Tom Baker, 47, a District resident, was in the first car of the train that rear-ended the stopped train.
"You could hear all this crashing and glass breaking," Baker told the Washington Post. "I didn't hear any brakes at all." He said he couldn't gauge how fast the train was moving but said it was traveling at moderate speed. He saw the train lift into the air, he said.
"When the dust settled, the entire front of the train was gone" and riders could see down to the train below them.
More than 200 firefighters from D.C., Maryland and Virginia converged on the scene.
Jervis Bryant, a Prince George's County teacher, told the Baltimore Sun that he heard the collision from a house 2 1/2 blocks away and got to the scene within five minutes.
"We saw the folks banging on the windows trying to get out," he said, referring to the second train.
Rescuers pried the door open, he said, and people streamed out. "They just bum-rushed it."
Passenger Jodie Wickett, a nurse, told CNN she was seated on one train, sending text messages on her phone, when she felt the impact. She said she sent a message to someone that it felt as if the train had hit a bump.
"From that point on, it happened so fast. I flew out of the seat and hit my head." Wickett said she stayed at the scene and tried to help. She said, "People are just in very bad shape."
"The people that were hurt, the ones that could speak, were calling back as we called out to them," she said. "Lots of people were upset and crying, but there were no screams."
The National Transportation Safety Board is investigating and has assigned a railroad investigator and two specialists from its office of transportation disaster assistance.
Investigators will probably focus on a failure of Metro's computerized signal system, designed to prevent trains from coming close enough to collide, as well as operator error, according to former Metro officials.
The system relies on electronic relays -- each about the size of a hardcover book -- aboard trains and buried beside the tracks along each line. When a train gets too close to another train, the system is designed to automatically stop the approaching train. It should work whether trains are being operated manually or by computer.
But even if the signal system failed to stop the train, the operator should have intervened and applied emergency brakes, safety experts familiar with Metro's operations told the Post.
The position of the second train after the crash -- the fact that its first car came to rest atop the other train -- indicates that the second train was traveling at high speed. In the section of track where the accident occurred, the speed limit is supposed to be 58 mph.
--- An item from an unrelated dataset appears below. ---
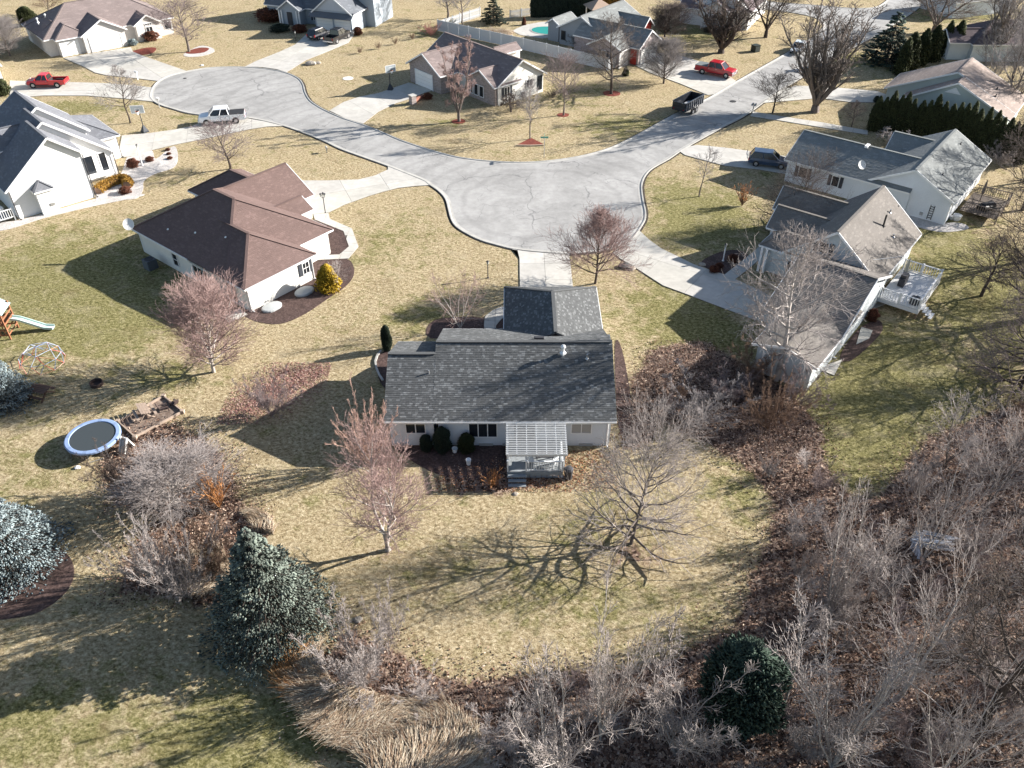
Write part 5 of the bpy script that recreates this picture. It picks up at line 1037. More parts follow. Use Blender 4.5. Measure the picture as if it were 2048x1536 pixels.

Metro officials would not say how fast the trains were going because of the ongoing NTSB investigation.
President Obama sent condolences to the victims.
"Michelle and I were saddened by the terrible accident in northeast Washington, D.C., today," Obama said in a statement. "Our thoughts and prayers go out to the families and friends affected by this tragedy."
Homeland Security Department spokeswoman Amy Kudwa said less than two hours after the crash that federal authorities had no indication of any terrorism connection.